The study looked at 700 licensed cannabis dispensaries in California and found that many retail locations have inadequate screening processes, which allow minors to enter and view items that should be restricted to adults 21 and over.
“Our data shows that youth can potentially be exposed to cannabis marketing and products despite California appearing to have tight laws,” said study co-author Rosalie Liccardo Pacula, a fellow at the USC Schaeffer Center for Health Policy and Economics and Elizabeth Garrett Chair in Health Policy, Economics and Law at the USC Price School of Public Policy.
“As more states legalize cannabis, we need better mechanisms, including funding and agency authority for random compliance checks, to ensure that regulations are being followed — just as we did with tobacco.”
In California, dispensaries are required to screen out underage customers before they reach retail areas where cannabis marketing and products are displayed. They do this by posting clearly visible age-limit signage and by having an ID checkpoint. The checkpoint can be on the exterior or interior, as long as it’s before the area where products are displayed.
Trained researchers who were close to the legal age to purchase cannabis — usually between 21 and 23 years old — were sent into dispensaries across California to test these screening processes. The researchers assessed regulations like age-limit signage, ID checkpoints and exposure to cannabis marketing materials. Ninety-seven percent of the dispensaries complied with ID checks, but only 12% of dispensaries checked IDs outside and nearly 68% failed to comply with age-limit signage.
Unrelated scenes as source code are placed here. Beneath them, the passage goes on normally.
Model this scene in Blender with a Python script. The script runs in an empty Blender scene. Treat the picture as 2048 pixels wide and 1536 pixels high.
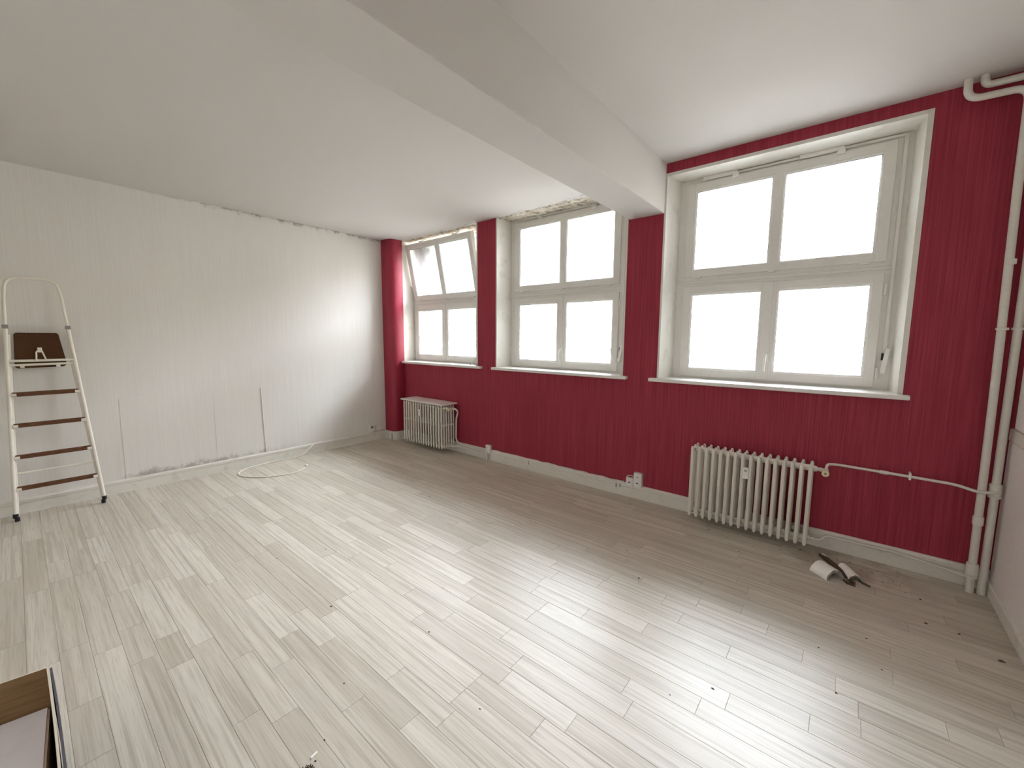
import bpy, bmesh, math, random
from mathutils import Vector, Matrix
R = random.Random(7)
SC = bpy.context.scene
COL = SC.collection
PI = math.pi

# ---------------------------------------------------------------- camera, world, exposure
F_PX = 820.1
cam_d = bpy.data.cameras.new('camera'); cam = bpy.data.objects.new('camera', cam_d); COL.objects.link(cam)
cam_d.sensor_width = 36.0; cam_d.lens = 36.0 * F_PX / 2048.0
cam_d.clip_start = 0.02; cam_d.clip_end = 200
YAW, PITCH, ROLL = -0.691509759, -0.112283608, 0.00652712581
CAM = Vector((5.29479, -3.63423, 1.5))
fw = Vector((math.sin(YAW)*math.cos(PITCH), math.cos(YAW)*math.cos(PITCH), math.sin(PITCH)))
rt = Vector((math.cos(YAW), -math.sin(YAW), 0)); up = rt.cross(fw)
rt2 = rt*math.cos(ROLL) + up*math.sin(ROLL); up2 = up*math.cos(ROLL) - rt*math.sin(ROLL)
m = Matrix((rt2, up2, -fw)).transposed().to_4x4(); m.translation = CAM
cam.matrix_world = m
SC.camera = cam
SC.view_settings.view_transform = 'Standard'; SC.view_settings.look = 'None'
SC.view_settings.gamma = 1.0; SC.view_settings.use_curve_mapping = False
SC.view_settings.exposure = 0.0
SC.cycles.max_bounces = 12; SC.cycles.diffuse_bounces = 8; SC.cycles.transparent_max_bounces = 12

SKY = 75.0
w = bpy.data.worlds.new('overcast_sky'); SC.world = w; w.use_nodes = True
nt = w.node_tree; nt.nodes.clear()
wo = nt.nodes.new('ShaderNodeOutputWorld'); bg = nt.nodes.new('ShaderNodeBackground')
tc = nt.nodes.new('ShaderNodeTexCoord'); sp = nt.nodes.new('ShaderNodeSeparateXYZ'); rp = nt.nodes.new('ShaderNodeValToRGB')
mr = nt.nodes.new('ShaderNodeMapRange'); mr.inputs['From Min'].default_value = -1
nt.links.new(tc.outputs['Generated'], sp.inputs[0]); nt.links.new(sp.outputs['Z'], mr.inputs['Value'])
nt.links.new(mr.outputs[0], rp.inputs[0]); nt.links.new(rp.outputs[0], bg.inputs[0]); nt.links.new(bg.outputs[0], wo.inputs[0])
e = rp.color_ramp.elements
e[0].position = 0.485; e[0].color = (.07, .065, .055, 1)
e[1].position = 1.0; e[1].color = (.89, .945, 1.06, 1)
x = rp.color_ramp.elements.new(0.515); x.color = (.38, .385, .41, 1)
bg.inputs[1].default_value = SKY

# ---------------------------------------------------------------- helpers
def obj(name, bm, mat=None, parent=None, loc=None, smooth=False, recalc=True):
    if recalc: bmesh.ops.recalc_face_normals(bm, faces=bm.faces)
    me = bpy.data.meshes.new(name); bm.to_mesh(me); bm.free()
    if mat is not None: me.materials.append(mat)
    if smooth:
        for p in me.polygons: p.use_smooth = True
        try: me.set_sharp_from_angle(angle=math.radians(38))
        except Exception: pass
    o = bpy.data.objects.new(name, me); COL.objects.link(o)
    if parent is not None: o.parent = parent
    if loc is not None: o.location = loc
    return o
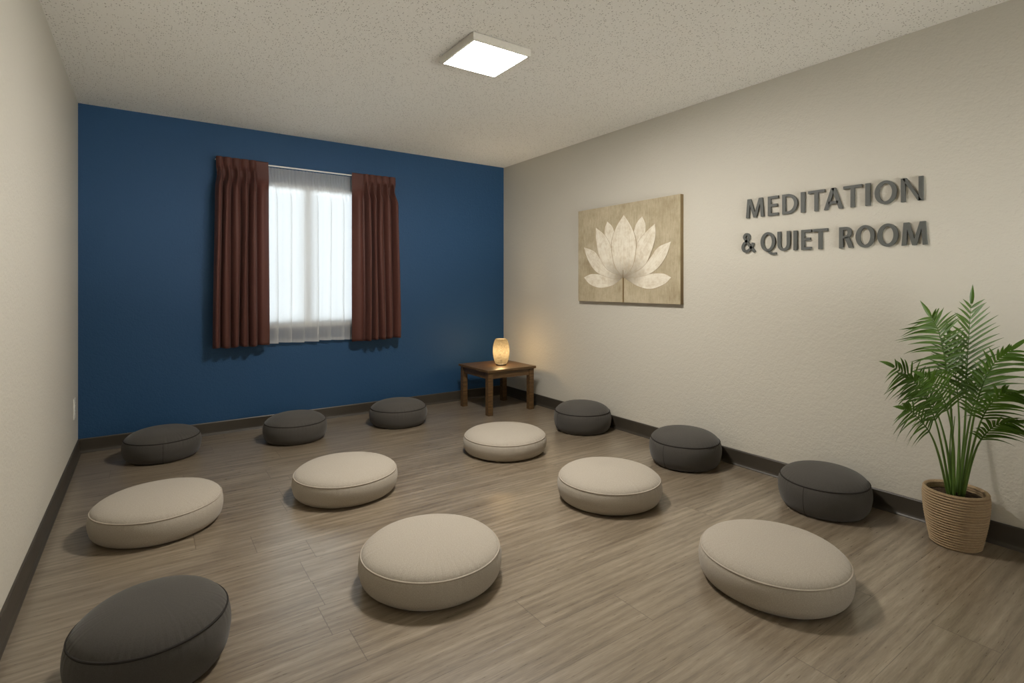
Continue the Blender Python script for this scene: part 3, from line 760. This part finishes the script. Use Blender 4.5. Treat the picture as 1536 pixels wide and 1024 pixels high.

Most dispensaries required proof only after entering, where cannabis marketing materials and products were present.
“The low rate of compliance with age-limit signage and exterior ID checkpoints means it is easier for minors to enter cannabis dispensaries,” said lead author and study principal investigator Yuyan Shi, an associate professor in the Herbert Wertheim School of Public Health and Human Longevity Science at UCSD. “Once they’re inside, whether it is accidental or not, they can see an array of cannabis marketing materials and products.”